Case 5 Let \(Q(t)=erf(t)\). By applying (2), (6), (12) and (14), we can easily write

$$\begin{aligned} f_{1}(t)={\mathrm{e}}^{\frac{t}{r}+\frac{1}{4r^{2}}} \left[ erf\left( t+\frac{1}{2r}\right) -erf \left( \frac{1}{2r}\right) \right] -erf(t) \end{aligned}$$
(38)

Here erf(t) is a well-known error function. Thus, we obtain the Sumudu transform of erf(t) as

$$\begin{aligned} S[erf(t)]=\,& {} \left\{ {\mathrm{e}}^{\frac{1}{4r^{2}}} \left[ erf\left( t+\frac{1}{2r}\right) -erf\left( \frac{1}{2r}\right) \right] -\frac{erf(t)}{{\mathrm{e}}^{\frac{t}{r}}} \right\} _{t=0}^{t=\infty } \nonumber \\=\,& {} {\mathrm{e}}^{\frac{1}{4r^{2}}} \left[ 1-erf\left( \frac{1}{2r}\right) \right] -0-\left[ {\mathrm{e}}^{\frac{1}{4r^{2}}}\left( erf\left( \frac{1}{2r}\right) -erf\left( \frac{1}{2r}\right) \right) \right] \nonumber \\=\, & {} {\mathrm{e}}^{\frac{1}{4r^{2}}} \left[ 1-erf\left( \frac{1}{2r}\right) \right] ={\mathrm{e}}^{\frac{1}{4r^{2}}}erfc\left( \frac{1}{2r}\right) \end{aligned}$$
(39)

where erfc(t) is complementary error function.

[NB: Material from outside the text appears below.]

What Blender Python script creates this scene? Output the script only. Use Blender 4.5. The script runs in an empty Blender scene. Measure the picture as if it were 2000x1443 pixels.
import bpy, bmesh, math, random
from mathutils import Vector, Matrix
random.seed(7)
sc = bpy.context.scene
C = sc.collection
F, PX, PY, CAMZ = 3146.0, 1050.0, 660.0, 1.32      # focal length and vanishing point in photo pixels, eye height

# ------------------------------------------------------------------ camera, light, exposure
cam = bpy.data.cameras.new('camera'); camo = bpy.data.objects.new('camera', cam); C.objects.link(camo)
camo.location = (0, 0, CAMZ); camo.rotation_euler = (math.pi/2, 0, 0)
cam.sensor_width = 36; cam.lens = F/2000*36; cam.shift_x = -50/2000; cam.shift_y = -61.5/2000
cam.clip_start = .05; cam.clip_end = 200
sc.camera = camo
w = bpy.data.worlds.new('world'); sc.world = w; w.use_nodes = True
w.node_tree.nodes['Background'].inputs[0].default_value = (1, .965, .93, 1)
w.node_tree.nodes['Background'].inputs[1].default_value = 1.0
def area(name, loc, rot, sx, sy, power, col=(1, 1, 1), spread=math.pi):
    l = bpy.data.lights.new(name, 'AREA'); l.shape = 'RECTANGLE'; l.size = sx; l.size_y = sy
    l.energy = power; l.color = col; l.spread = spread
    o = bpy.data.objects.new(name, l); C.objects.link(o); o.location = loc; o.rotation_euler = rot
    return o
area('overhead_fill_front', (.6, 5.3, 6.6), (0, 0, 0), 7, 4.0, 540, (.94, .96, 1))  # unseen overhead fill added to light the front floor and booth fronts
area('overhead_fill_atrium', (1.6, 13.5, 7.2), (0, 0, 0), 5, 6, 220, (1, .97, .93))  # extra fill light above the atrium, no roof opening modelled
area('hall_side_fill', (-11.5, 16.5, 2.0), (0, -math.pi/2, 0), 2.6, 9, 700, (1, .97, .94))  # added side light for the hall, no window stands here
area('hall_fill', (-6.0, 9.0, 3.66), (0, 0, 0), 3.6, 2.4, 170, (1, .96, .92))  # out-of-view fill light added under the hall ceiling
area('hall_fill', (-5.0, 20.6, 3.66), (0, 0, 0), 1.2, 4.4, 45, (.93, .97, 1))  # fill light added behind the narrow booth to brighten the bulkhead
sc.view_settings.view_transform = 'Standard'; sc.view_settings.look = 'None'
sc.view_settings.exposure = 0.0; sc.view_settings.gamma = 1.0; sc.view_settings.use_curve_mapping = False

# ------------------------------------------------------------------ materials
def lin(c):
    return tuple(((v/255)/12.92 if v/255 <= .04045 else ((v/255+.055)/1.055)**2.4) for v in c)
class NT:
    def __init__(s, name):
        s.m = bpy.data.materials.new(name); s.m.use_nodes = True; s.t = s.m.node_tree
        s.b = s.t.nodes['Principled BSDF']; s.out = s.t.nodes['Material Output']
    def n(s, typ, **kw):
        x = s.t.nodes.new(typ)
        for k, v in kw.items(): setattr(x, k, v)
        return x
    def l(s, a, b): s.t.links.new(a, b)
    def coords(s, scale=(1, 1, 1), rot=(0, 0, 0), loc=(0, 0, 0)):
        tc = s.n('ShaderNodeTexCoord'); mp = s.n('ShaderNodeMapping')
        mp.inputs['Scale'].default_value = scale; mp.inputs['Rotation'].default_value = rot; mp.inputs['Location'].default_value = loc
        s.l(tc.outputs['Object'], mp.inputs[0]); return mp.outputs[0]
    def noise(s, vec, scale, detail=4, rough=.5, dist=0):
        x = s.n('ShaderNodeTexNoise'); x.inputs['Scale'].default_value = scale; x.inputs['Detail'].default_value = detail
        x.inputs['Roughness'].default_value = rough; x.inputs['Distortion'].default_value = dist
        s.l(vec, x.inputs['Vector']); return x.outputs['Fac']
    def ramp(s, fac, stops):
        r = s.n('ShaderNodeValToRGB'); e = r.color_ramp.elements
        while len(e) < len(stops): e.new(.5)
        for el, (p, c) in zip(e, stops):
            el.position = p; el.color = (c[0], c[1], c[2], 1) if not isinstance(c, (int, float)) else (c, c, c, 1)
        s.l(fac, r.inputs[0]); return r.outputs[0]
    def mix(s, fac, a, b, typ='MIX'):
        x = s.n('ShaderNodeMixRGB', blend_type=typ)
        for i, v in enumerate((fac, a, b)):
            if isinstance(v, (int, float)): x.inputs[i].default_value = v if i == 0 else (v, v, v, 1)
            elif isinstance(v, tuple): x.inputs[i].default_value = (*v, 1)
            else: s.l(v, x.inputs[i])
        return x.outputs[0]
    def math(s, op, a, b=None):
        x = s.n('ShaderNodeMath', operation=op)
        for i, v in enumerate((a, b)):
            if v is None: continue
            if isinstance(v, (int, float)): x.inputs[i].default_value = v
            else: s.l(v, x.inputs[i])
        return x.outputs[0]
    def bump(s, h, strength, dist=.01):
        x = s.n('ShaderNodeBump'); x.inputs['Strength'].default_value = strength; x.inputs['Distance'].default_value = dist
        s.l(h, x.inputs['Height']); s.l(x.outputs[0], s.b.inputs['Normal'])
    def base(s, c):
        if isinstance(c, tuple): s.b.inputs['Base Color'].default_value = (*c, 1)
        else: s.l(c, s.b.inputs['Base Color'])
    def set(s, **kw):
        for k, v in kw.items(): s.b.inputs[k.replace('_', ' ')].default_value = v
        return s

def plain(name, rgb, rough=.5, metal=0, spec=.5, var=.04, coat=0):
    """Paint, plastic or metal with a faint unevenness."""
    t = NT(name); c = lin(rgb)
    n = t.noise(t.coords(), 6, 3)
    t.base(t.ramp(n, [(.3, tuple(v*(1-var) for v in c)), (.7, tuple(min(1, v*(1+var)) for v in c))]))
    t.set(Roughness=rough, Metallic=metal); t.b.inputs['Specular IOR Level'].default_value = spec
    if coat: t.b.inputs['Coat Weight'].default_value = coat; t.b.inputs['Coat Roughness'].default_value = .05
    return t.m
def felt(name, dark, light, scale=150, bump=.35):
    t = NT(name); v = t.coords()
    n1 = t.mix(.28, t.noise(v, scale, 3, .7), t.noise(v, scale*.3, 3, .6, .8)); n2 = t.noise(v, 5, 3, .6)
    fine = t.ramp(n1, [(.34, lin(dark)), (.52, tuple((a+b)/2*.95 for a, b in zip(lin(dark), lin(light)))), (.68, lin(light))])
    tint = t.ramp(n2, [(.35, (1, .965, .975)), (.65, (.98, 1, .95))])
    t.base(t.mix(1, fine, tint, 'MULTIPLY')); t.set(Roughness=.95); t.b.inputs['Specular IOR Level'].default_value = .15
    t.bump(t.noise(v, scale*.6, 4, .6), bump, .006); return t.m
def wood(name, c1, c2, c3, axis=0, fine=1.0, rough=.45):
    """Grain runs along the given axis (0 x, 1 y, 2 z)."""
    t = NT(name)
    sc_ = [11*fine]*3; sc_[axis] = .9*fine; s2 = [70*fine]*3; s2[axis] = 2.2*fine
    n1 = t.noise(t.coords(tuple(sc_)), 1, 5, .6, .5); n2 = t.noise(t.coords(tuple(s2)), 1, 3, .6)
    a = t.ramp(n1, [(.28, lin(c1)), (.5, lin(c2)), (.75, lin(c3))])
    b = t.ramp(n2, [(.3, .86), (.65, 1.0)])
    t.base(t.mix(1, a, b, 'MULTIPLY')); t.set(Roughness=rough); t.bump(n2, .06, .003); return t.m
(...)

Case 6 Let \(Q(t)=\ln (t)\). Once again using the (12), we obtain \(f_{1}(t)\) as

$$\begin{aligned} f_{1}(t)=-\ln (t) -{\mathrm{e}}^{\frac{t}{r}}E_{1} \left( \frac{t}{r}\right) -{\mathrm{e}}^{\frac{t}{r}}\gamma -{\mathrm{e}}^{\frac{t}{r}} \ln \left( \frac{1}{r}\right) \end{aligned}$$
(40)

where \(\gamma =0.5772156649...\) is the Eulers constant and \(E_{1}(t)\) is a well-known exponential integral defined as in (27). If the same process is applied as in before, we obtain

$$\begin{aligned} S[\ln (t)]= & {} \left\{ -{\mathrm{e}}^{-\frac{t}{r}}\ln (t)-E_{1}\left( \frac{t}{r}\right) -\gamma - \ln \left( \frac{1}{r}\right) \right\} _{t=0}^{t=\infty } \nonumber \\= & {} -0-0-\gamma -\ln \left( \frac{1}{r}\right) +\ln (t)-\gamma -\ln \left( \frac{t}{r}\right) +\gamma +\ln \left( \frac{1}{r}\right) \nonumber \\= & {} -\gamma +\ln (r) \end{aligned}$$
(41)

which is the Sumudu transform of \(\ln (t)\).

Conclusion

We applied the variational iteration method for computing of the Laplace and Sumudu transforms of functions by using a different way. Results clearly show that unlike the literature and also classical computation, our presented method provides a powerful and easy calculation and also does not require too long operations. It is obviously indicated that the Laplace and Sumudu transforms of many functions, which are not mentioned here, can be computed by the VIM easily.